AUBURN – A former executive at a prominent local family business pleaded no contest Wednesday to charges involving child pornography.
Regis F. Lepage, 52, of Auburn would stand convicted on seven counts of possessing child pornography and one count of disseminating it if a judge accepts the plea agreement at the time of sentencing.
Lepage entered the plea when he appeared in Androscoggin County Superior Court, dressed in a dark suit, standing with his hands folded at his waist.
An Androscoggin County assistant district attorney said she and Lepage’s attorney, William Cote, agreed to an 8-year sentence plus about three or four years of probation. How much of that sentence Lepage would actually serve will be left up to the judge to decide.
Prosecutor Deborah Cashman said she will argue Lepage should serve at least five years in prison. Cote is expected to argue that the judge should suspend a greater portion or all of the 8-year sentence.
Sentencing is scheduled for June 28.
Local police were contacted by a Kansas detective who said she posed undercover as a 13-year-old girl and corresponded with an Internet user in 2005, according to a police affidavit. Police said that user had copied images of children under age 12 engaged in explicit sexual poses to other Internet users. Police found in the header of one of those illicit e-mails a carbon copy sent to an e-mail named “Katemom29” and traced it back to Lepage’s account with America Online, the affidavit said.
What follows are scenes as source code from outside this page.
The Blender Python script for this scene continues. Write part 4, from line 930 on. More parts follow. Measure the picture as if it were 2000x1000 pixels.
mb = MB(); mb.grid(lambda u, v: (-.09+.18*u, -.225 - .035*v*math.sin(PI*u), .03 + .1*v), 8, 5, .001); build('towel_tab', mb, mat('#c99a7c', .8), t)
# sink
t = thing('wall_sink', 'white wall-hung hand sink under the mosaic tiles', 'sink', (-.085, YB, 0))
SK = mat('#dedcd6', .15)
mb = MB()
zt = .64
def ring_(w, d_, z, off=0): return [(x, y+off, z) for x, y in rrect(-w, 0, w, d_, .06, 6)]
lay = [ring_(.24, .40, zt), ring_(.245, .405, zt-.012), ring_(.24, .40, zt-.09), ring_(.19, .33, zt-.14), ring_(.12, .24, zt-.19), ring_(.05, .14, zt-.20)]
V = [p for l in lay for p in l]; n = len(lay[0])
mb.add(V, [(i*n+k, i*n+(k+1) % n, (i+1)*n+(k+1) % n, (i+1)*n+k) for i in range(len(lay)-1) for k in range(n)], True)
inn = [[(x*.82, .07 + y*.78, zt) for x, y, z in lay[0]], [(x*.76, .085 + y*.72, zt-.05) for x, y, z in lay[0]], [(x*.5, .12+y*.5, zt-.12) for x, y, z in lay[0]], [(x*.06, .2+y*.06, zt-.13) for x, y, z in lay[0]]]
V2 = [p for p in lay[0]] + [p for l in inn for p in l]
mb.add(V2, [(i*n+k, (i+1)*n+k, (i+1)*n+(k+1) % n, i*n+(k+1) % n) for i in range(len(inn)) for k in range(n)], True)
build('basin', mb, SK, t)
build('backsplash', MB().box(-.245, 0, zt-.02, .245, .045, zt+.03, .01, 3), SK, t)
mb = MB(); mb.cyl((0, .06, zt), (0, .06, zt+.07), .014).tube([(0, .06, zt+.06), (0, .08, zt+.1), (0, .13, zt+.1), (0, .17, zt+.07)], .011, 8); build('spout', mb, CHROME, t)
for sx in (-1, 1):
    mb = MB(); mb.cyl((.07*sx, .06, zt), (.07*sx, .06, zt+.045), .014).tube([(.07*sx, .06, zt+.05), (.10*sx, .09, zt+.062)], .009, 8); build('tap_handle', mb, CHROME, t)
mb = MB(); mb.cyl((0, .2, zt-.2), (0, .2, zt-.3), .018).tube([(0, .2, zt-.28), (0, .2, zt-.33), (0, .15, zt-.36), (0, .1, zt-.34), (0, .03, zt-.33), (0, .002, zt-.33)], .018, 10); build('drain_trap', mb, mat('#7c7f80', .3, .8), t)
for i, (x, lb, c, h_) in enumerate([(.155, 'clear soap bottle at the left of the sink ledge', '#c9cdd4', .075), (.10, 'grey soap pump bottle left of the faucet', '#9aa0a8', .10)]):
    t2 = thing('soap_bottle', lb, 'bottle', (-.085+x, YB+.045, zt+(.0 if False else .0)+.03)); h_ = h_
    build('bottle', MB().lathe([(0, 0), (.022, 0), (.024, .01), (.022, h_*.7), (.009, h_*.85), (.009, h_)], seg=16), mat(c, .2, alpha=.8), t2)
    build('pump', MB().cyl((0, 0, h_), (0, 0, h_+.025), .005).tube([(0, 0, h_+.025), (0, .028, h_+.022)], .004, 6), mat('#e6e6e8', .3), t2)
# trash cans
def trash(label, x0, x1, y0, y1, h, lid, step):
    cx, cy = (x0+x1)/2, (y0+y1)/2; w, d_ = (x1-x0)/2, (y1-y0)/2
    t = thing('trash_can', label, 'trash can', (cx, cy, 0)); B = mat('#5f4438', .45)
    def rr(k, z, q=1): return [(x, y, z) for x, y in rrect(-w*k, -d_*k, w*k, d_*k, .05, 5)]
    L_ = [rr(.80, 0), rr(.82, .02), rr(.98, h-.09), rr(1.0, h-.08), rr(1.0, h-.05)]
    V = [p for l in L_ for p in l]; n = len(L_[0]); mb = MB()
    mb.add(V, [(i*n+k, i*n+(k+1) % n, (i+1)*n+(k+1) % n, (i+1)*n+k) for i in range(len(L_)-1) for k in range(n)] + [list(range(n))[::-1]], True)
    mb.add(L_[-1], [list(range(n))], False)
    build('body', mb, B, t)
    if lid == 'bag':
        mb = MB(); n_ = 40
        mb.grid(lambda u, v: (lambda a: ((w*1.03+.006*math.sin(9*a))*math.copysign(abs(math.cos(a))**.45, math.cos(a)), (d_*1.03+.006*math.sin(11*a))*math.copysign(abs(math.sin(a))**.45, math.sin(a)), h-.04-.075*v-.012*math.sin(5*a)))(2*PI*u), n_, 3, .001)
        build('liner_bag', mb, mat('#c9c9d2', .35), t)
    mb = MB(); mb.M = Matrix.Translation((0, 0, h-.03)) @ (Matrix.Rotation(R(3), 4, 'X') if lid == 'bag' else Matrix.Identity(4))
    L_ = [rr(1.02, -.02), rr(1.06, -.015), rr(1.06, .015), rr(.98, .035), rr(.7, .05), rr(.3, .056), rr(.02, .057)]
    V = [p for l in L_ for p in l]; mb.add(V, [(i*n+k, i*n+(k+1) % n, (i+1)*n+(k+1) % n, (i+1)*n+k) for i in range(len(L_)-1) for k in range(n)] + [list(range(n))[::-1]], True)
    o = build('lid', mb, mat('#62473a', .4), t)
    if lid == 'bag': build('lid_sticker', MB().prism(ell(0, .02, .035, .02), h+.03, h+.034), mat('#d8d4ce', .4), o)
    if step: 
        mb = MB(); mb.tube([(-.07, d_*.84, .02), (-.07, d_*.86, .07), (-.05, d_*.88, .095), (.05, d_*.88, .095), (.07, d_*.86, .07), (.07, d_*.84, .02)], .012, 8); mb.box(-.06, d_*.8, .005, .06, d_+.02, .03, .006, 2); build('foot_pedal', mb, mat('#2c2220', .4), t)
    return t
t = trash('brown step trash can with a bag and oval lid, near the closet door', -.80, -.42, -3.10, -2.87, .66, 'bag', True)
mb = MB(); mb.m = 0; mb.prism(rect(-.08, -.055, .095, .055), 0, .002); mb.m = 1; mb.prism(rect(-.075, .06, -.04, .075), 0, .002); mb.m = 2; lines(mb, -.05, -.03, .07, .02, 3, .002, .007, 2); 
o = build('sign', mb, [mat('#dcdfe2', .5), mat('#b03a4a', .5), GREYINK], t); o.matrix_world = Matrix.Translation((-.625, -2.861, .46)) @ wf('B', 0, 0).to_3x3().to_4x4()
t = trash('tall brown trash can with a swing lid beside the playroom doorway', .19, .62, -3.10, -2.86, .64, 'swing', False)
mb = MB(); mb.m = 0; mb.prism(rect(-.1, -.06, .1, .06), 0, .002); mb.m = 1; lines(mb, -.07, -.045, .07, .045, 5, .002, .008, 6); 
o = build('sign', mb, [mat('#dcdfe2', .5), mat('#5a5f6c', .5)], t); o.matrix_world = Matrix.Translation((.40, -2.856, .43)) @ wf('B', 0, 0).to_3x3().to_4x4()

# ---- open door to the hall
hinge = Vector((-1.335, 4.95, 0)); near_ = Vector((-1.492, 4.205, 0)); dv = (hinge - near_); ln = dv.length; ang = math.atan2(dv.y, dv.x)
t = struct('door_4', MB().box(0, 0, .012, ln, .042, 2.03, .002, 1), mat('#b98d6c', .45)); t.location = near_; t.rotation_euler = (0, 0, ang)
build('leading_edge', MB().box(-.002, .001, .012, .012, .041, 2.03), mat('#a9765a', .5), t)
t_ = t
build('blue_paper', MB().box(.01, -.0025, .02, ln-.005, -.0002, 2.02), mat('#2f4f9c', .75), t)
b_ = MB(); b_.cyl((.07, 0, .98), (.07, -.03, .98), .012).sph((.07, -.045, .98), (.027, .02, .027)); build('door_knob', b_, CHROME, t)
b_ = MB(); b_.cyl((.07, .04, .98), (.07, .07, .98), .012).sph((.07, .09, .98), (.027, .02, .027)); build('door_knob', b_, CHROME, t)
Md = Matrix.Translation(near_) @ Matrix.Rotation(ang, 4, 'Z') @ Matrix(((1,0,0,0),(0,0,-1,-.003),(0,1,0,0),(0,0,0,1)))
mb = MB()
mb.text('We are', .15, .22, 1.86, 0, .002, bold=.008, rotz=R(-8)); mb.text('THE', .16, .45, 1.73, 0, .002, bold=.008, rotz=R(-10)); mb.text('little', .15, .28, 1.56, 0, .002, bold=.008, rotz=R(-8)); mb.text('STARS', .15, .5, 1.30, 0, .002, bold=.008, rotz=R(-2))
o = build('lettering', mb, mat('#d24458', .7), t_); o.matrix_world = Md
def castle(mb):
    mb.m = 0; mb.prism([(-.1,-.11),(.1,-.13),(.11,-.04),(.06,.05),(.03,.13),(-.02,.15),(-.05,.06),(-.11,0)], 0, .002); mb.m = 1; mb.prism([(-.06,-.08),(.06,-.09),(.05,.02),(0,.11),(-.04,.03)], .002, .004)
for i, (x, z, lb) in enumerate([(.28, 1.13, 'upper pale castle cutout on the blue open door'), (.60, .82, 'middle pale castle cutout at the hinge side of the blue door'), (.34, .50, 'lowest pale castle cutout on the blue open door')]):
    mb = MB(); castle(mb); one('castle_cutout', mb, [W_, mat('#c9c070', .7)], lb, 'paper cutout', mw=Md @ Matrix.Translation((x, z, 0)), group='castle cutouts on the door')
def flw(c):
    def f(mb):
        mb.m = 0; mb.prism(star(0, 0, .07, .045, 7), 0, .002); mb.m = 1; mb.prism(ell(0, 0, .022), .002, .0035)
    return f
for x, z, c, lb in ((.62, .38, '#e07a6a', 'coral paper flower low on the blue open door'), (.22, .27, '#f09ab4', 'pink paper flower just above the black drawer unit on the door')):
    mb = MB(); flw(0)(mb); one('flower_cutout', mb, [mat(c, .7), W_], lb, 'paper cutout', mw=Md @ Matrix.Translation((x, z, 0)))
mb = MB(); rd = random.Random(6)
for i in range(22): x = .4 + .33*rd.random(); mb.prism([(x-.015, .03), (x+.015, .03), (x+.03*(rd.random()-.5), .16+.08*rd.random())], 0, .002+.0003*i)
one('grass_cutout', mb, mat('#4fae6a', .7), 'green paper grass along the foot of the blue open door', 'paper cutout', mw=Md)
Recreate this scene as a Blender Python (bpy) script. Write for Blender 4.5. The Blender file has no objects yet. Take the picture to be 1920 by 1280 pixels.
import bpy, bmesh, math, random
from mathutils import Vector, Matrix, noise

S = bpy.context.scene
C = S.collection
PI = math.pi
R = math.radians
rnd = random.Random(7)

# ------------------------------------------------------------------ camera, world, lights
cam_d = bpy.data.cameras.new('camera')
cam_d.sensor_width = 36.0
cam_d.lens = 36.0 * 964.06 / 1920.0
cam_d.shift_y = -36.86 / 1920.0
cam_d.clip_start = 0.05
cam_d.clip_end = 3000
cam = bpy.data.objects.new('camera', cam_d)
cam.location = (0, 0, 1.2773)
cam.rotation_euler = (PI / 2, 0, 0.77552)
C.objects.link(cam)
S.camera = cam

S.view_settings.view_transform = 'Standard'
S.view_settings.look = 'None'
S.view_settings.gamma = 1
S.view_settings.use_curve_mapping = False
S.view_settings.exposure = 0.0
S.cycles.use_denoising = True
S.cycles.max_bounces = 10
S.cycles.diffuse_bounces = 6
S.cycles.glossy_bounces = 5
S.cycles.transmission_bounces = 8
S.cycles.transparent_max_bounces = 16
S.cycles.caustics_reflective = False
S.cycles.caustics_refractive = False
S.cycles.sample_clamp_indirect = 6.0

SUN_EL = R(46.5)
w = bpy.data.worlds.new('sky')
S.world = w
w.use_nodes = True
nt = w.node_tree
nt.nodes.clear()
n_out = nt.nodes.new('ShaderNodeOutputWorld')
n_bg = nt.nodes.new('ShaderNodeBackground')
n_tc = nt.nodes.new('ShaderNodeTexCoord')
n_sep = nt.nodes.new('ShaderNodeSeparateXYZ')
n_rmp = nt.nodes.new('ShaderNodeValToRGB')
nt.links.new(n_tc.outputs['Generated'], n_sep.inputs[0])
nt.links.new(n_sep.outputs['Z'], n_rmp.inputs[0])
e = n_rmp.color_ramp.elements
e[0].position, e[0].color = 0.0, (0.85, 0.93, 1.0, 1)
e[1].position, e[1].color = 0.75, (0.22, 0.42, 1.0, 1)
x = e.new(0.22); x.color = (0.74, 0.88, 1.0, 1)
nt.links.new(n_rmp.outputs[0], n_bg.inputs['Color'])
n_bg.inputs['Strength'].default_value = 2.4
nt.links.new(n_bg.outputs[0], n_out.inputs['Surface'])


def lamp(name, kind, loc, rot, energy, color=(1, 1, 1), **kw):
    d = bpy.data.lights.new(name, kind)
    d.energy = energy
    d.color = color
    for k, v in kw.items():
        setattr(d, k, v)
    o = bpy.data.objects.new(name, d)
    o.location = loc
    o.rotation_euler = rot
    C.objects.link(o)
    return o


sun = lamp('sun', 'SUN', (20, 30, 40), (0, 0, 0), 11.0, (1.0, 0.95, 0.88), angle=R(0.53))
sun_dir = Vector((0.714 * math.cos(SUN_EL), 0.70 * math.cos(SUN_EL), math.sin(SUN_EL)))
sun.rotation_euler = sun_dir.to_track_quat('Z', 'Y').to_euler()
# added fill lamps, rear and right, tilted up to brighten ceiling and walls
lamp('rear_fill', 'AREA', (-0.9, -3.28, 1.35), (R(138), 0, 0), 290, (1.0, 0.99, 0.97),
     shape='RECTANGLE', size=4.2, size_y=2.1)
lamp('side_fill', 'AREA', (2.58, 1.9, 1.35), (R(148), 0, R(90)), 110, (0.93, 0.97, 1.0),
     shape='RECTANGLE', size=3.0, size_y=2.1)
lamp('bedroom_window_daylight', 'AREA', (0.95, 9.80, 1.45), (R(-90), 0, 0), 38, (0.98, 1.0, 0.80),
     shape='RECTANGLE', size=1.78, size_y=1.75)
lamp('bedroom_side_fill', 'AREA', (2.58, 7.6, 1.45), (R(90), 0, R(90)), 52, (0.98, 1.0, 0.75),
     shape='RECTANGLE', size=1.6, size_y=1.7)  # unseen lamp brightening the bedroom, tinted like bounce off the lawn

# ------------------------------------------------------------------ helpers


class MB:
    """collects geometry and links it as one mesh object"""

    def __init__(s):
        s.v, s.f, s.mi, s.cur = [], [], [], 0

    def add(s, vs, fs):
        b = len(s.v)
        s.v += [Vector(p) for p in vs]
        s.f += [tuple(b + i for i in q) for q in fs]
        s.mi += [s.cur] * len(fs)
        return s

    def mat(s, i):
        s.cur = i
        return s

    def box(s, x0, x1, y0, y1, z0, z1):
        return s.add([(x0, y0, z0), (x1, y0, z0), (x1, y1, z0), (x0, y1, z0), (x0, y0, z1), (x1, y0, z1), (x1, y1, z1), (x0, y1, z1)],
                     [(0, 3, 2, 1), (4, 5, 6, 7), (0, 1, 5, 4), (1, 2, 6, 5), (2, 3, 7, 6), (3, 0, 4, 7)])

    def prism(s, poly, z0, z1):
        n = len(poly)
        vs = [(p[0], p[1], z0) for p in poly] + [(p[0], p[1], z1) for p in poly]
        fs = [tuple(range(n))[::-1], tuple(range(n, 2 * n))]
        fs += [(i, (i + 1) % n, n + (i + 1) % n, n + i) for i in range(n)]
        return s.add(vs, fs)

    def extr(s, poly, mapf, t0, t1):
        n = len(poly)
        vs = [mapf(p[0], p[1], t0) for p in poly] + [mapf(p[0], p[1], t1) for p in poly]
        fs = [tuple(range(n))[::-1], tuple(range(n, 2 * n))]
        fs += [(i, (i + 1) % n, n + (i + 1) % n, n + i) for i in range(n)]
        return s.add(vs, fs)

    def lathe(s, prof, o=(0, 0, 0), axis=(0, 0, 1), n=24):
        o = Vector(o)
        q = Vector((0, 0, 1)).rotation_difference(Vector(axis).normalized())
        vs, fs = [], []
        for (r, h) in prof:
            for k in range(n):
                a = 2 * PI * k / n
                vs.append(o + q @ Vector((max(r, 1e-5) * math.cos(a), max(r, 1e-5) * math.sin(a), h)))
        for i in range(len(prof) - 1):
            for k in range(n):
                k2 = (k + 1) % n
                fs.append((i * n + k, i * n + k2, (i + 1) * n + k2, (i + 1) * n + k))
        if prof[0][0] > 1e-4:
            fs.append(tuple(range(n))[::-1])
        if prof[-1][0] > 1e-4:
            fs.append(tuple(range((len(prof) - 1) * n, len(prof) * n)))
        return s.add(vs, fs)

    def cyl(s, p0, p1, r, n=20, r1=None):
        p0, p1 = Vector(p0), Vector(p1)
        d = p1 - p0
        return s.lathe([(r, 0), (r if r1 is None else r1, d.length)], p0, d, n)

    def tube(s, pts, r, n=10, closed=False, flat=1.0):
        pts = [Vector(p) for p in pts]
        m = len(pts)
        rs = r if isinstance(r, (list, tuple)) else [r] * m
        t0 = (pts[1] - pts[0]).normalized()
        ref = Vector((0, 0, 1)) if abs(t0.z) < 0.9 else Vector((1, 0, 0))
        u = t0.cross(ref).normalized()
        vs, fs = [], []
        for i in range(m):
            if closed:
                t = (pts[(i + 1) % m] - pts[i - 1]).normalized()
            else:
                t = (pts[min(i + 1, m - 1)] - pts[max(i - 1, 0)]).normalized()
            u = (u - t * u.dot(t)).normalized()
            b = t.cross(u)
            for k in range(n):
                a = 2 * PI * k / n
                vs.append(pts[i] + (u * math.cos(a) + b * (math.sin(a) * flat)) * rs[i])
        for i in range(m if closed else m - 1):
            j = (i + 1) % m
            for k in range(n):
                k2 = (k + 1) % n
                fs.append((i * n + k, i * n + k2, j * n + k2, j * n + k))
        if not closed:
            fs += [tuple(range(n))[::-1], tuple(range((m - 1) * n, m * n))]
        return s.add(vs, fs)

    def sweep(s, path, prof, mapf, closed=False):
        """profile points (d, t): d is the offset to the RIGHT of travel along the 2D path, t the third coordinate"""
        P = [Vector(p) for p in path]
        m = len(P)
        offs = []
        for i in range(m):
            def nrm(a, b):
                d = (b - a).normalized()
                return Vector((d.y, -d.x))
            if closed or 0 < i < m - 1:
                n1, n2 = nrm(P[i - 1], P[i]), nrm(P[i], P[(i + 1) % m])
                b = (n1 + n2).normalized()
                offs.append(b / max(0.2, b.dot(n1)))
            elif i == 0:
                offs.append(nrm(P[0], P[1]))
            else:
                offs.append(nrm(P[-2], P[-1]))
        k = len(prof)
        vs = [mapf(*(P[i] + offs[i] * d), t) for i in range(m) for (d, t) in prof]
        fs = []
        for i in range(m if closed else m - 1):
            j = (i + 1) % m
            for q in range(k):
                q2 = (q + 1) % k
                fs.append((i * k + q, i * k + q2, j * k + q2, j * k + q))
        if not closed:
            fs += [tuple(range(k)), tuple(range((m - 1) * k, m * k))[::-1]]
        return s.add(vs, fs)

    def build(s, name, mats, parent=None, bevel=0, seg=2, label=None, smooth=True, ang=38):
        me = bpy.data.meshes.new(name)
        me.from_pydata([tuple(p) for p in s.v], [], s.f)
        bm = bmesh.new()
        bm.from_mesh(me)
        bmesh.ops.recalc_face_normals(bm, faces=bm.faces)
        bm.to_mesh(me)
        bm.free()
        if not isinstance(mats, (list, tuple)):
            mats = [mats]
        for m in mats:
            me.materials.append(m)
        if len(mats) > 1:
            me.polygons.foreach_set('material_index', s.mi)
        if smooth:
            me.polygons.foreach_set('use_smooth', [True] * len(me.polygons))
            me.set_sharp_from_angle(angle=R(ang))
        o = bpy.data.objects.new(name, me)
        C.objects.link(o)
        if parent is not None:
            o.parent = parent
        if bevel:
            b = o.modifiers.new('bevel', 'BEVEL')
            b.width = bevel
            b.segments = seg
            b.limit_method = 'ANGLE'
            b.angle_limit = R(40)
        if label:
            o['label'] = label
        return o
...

The Kansas detective noticed Lepage’s e-mail account had sent at least one attachment with sexually explicit images of children to other AOL e-mail accounts.
Prosecutors never charged Lepage with having contact with a minor in connection with the 2005 probe. Rather, they said Lepage viewed images and sent one.
Cote said Lepage entered the no-contest plea as a sign that he doesn’t dispute the charges, rather than admit guilt, because of the possibility of a civil suit involving the images.
If the judge were to accept Lepage’s plea agreement, he would automatically be found guilty on the eight counts, Justice Donald Marden explained Wednesday.
Each of the seven counts of possession is a Class C felony and is punishable by up to five years in prison and carries a fine up to $5,000. The dissemination count is a Class B felony, punishable by 10 years in prison and carries a fine of up to $20,000.
Lepage remains free on $10,000 unsecured bail and is subject to random searches and is barred from having pornography.
He once served as vice president of the family business, Lepage Bakeries, New England’s largest independent bakery. He later resigned and became a business consultant. He has been racing dragsters since the early 1980s.